Communication Leadership Style

Communication Chameleon

Neda Navab

05.26.23

As president of Compass, Neda interacts with a number of differing personalities in various roles from engineers, to sales people with decades of experience, to young associates just out of college. So how does she engage her diverse team? Neda explains what it means to “listen to understand.”

Summary:

As president of Compass, Neda interacts with a number of differing personalities in various roles from engineers, to sales people with decades of experience, to young associates just out of college. So how does she engage her diverse team?
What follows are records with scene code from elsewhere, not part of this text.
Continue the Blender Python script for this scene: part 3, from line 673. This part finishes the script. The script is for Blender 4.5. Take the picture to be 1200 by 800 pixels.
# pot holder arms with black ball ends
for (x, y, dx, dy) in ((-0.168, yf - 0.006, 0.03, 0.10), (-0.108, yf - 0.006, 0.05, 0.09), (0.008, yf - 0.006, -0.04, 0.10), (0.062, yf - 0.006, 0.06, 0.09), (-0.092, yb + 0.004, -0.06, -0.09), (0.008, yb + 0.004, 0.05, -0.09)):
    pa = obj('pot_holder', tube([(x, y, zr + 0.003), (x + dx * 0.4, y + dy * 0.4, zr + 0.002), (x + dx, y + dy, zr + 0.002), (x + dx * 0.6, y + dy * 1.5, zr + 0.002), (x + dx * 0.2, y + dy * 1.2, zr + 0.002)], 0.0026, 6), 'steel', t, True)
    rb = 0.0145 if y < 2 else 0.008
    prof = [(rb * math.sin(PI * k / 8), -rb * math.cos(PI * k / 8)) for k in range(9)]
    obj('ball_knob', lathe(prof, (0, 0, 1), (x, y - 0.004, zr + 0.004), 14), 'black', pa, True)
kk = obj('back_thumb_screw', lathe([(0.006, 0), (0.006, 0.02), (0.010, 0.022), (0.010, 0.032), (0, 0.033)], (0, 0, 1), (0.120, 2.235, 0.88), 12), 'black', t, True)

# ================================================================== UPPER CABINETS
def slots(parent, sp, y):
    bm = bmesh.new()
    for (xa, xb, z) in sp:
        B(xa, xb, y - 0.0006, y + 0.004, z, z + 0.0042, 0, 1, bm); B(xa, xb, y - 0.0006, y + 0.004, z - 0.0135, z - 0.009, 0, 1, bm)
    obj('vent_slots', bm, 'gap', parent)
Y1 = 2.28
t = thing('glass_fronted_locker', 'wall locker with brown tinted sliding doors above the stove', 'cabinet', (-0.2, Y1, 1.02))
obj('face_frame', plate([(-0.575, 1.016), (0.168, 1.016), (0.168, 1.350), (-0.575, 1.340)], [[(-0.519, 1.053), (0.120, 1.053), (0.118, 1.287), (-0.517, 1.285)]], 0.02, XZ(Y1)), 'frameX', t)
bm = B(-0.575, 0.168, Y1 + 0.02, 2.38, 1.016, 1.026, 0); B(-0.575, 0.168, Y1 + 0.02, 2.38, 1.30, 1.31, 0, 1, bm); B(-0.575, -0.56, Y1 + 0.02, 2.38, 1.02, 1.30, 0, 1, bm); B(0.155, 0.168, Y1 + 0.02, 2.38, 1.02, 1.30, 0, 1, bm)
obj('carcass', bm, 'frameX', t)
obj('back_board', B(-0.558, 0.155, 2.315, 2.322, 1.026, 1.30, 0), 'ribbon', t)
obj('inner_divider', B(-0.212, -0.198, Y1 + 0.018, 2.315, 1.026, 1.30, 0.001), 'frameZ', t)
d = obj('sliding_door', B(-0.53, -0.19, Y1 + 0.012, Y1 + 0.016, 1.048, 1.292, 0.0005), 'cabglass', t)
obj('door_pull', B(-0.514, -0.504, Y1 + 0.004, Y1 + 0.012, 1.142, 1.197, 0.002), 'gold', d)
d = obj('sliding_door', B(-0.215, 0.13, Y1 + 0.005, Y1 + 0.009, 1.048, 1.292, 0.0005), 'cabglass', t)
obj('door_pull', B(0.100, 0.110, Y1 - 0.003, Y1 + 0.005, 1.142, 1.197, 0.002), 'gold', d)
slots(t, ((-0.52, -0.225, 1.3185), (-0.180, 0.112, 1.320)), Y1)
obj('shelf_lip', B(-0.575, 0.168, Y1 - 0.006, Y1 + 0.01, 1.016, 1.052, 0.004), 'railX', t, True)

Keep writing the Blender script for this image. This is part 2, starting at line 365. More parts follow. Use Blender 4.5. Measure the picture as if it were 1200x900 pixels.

Neda explains what it means to “listen to understand.”

Thuy

When you’re out there a lot, you deal with a lot of agents, and you’re the president of a company. You travel a lot. You deal with a lot of different types of people. How do you effectively engage with people who have different modes of operating?
Neda_Navab

Neda Navab

It’s such an important question. I think you have to be a chameleon. In my role, you just said it, I work with people out there who are working their very first job out of college, and they’re 22, 23 years old, and people who have 40 years more experience than I do in this industry.
I have colleagues who are engineers, salespeople, customer support, lawyers, accountants. I mean, it runs the whole gamut. And I really believe it doesn’t matter what your title is, you can’t expect people to adapt to you. To be successful, you have to adapt to them. It doesn’t matter what your role is at the company, whether you’re the CEO, or the most recent or the most junior person hired. If everybody took that mindset, I actually think it would make a big difference, because the greatest problem with how we communicate is that we don’t listen to understand.
I say this to my team all the time. We don’t listen to understand. We listen to reply. We listen to rebut. We listen to react. That’s the way dialogue is on the news, on TV today. And so for me, it’s listen to really understand the person, think about what are their underlying motivations, and then adapt your style. Be a bit of a chameleon.
Speak to each person a little bit differently. Some people may need data to understand what you’re trying to get across or to convince them of something. Some people may need anecdotes. Some people may need to read something. Others may need to talk through it. You have to constantly be adapting in order to be successful in this increasingly diverse workplace.